A study on a clathrate-like transition for carbon dioxide + propane + water via molecular dynamics simulations

Abstract

The nucleation process of mixed clathrate hydrates, specifically carbon dioxide (CO₂) and propane (C₃H₈) hydrates, has not been given a great focus in the literature, even though this system provides potential for applications such as CO₂ capture and water desalinization. In this work, we present extensive molecular dynamics simulations of mixed CO₂/C₃H₈ at different guest ratios (1:2,1:1,2:1) in water phase to understand the influence of guest composition in the cage types, occupation, connectivity, and transitions in the pre-nucleation, nucleation and growth, and annealing stages to clathrate-like phase.
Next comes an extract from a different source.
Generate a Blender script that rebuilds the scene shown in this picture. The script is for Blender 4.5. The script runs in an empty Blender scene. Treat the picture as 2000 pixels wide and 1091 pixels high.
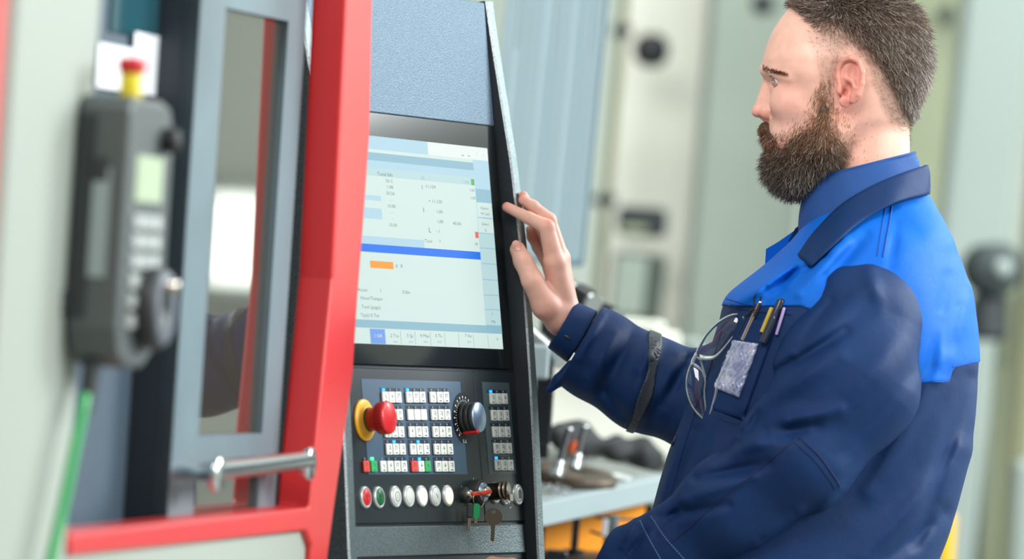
import bpy, math, random
import numpy as np
from mathutils import Vector, Matrix
random.seed(7); np.random.seed(7)
S = bpy.context.scene
COL = S.collection

# ------------------------------------------------------------------ camera
F = 11500.0; PHI = math.radians(3.7); CAMZ = 1.38
cr, sr = math.cos(PHI), math.sin(PHI)
RV = Vector((cr, 0, sr)); UV = Vector((-sr, 0, cr)); DV = Vector((0, 1, 0)); CAM = Vector((0, 0, CAMZ))
cd = bpy.data.cameras.new('camera'); cam = bpy.data.objects.new('camera', cd); COL.objects.link(cam)
cd.sensor_width = 36; cd.lens = F / 2000 * 36
M = Matrix((RV, UV, -DV)).transposed().to_4x4(); M.translation = CAM
cam.matrix_world = M
cd.dof.use_dof = True; cd.dof.focus_distance = 7.45; cd.dof.aperture_fstop = (F / 2000 * 36) / 66.0
cd.clip_start = 0.05
S.camera = cam
# ------------------------------------------------------------------ light
S.view_settings.view_transform = 'Standard'; S.view_settings.look = 'None'
S.view_settings.exposure = 0.0; S.view_settings.gamma = 1; S.view_settings.use_curve_mapping = False
w = bpy.data.worlds.new('hall_daylight'); S.world = w; w.use_nodes = True
wb = w.node_tree.nodes['Background']; wb.inputs[0].default_value = (0.86, 0.93, 0.92, 1); wb.inputs[1].default_value = 0.47

def area(name, loc, target, sx, sy, power, color=(1, 1, 1)):
    l = bpy.data.lights.new(name, 'AREA'); l.shape = 'RECTANGLE'; l.size = sx; l.size_y = sy
    l.energy = power; l.color = color
    o = bpy.data.objects.new(name, l); COL.objects.link(o); o.location = loc
    d = Vector(target) - Vector(loc); o.rotation_euler = d.to_track_quat('-Z', 'Y').to_euler()
    return o
area('window_light_right', (4.4, 9.6, 3.6), (0.5, 7.5, 1.4), 2.6, 2.2, 430, (0.93, 0.98, 1.0))
area('roof_light_front', (-1.4, 4.2, 4.2), (0.5, 7.5, 1.5), 2.4, 1.8, 200, (1.0, 0.98, 0.95))
area('roof_light_right', (4.2, 5.4, 3.2), (0.0, 7.4, 1.3), 2.2, 1.8, 250, (0.98, 1.0, 1.0))
area('hall_light_back', (0.6, 9.6, 5.0), (0.8, 12.6, 1.8), 4.0, 1.6, 190, (0.97, 1.0, 0.95))

# ------------------------------------------------------------------ helpers
def P(px, py, d):
    a = (px - 1000) / F; b = -(py - 545.5) / F
    return CAM + (RV * a + UV * b + DV) * d

def lin(c):
    if isinstance(c, str):
        c = tuple(int(c[i:i + 2], 16) for i in (0, 2, 4))
    if max(c) > 1: c = tuple(x / 255 for x in c)
    return tuple((x / 12.92 if x <= 0.04045 else ((x + 0.055) / 1.055) ** 2.4) for x in c) + (1,)

def mat(name, col, rough=0.5, metal=0.0, bump=0, bscale=200, emit=None, estr=1.0, noise=0, nscale=20, trans=0, ior=1.45,
        sheen=0, coat=0, spec=0.5, col2=None, stretch=None, aniso=0, alpha=1, sss=0, bdist=0.001):
    m = bpy.data.materials.new(name); m.use_nodes = True
    nt = m.node_tree; b = nt.nodes['Principled BSDF']
    b.inputs['Base Color'].default_value = lin(col); b.inputs['Roughness'].default_value = rough
    b.inputs['Metallic'].default_value = metal; b.inputs['Transmission Weight'].default_value = trans
    b.inputs['IOR'].default_value = ior; b.inputs['Coat Weight'].default_value = coat
    b.inputs['Specular IOR Level'].default_value = spec; b.inputs['Alpha'].default_value = alpha
    if sheen: b.inputs['Sheen Weight'].default_value = sheen; b.inputs['Sheen Roughness'].default_value = 0.4
    if sss:
        b.inputs['Subsurface Weight'].default_value = sss; b.inputs['Subsurface Radius'].default_value = (0.012, 0.005, 0.003)
        b.inputs['Subsurface Scale'].default_value = 0.6
    if emit is not None:
        b.inputs['Emission Color'].default_value = lin(emit); b.inputs['Emission Strength'].default_value = estr
    tc = nt.nodes.new('ShaderNodeTexCoord'); mp = nt.nodes.new('ShaderNodeMapping')
    nt.links.new(tc.outputs['Object'], mp.inputs[0])
    if stretch: mp.inputs['Scale'].default_value = stretch
    if noise:
        n = nt.nodes.new('ShaderNodeTexNoise'); n.inputs['Scale'].default_value = nscale; n.inputs['Detail'].default_value = 5
        nt.links.new(mp.outputs[0], n.inputs[0])
        mx = nt.nodes.new('ShaderNodeMix'); mx.data_type = 'RGBA'
        mx.inputs[6].default_value = lin(col); mx.inputs[7].default_value = lin(col2 or tuple(max(0, x * 0.6) for x in lin(col)[:3]))
        r = nt.nodes.new('ShaderNodeMapRange'); r.inputs[1].default_value = 0.35; r.inputs[2].default_value = 0.65
        r.inputs[3].default_value = 0; r.inputs[4].default_value = noise
        nt.links.new(n.outputs[0], r.inputs[0]); nt.links.new(r.outputs[0], mx.inputs[0]); nt.links.new(mx.outputs[2], b.inputs['Base Color'])
    if bump:
        n2 = nt.nodes.new('ShaderNodeTexNoise'); n2.inputs['Scale'].default_value = bscale; n2.inputs['Detail'].default_value = 3
        bp = nt.nodes.new('ShaderNodeBump'); bp.inputs['Strength'].default_value = bump; bp.inputs['Distance'].default_value = bdist
        nt.links.new(mp.outputs[0], n2.inputs[0]); nt.links.new(n2.outputs[0], bp.inputs['Height']); nt.links.new(bp.outputs[0], b.inputs['Normal'])
    return m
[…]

A total of 137 μs of trajectories are evaluated. Even though only amorphous solids are obtained, insights are proposed for the dominant cages (5¹², 4¹5¹⁰6², 5¹²6³, and 4¹5¹⁰6⁴) and for the probabilities of cage transitions. 4¹5¹⁰6⁴, and especially 5¹²6³ cages are found to be crucial for nucleation of higher C₃H₈ composition systems, while 5¹² and 5¹²6⁴ cages are essential for higher CO₂ composition systems. A few sI and sII domains are detected, and we report the direct connection between some of them without 5¹²6³ cages as a link. A map of cage transitions possibilities and probabilities is presented to demonstrate the preference of CO₂ molecules for 4¹5¹⁰6² cages instead of 5¹²6² cages.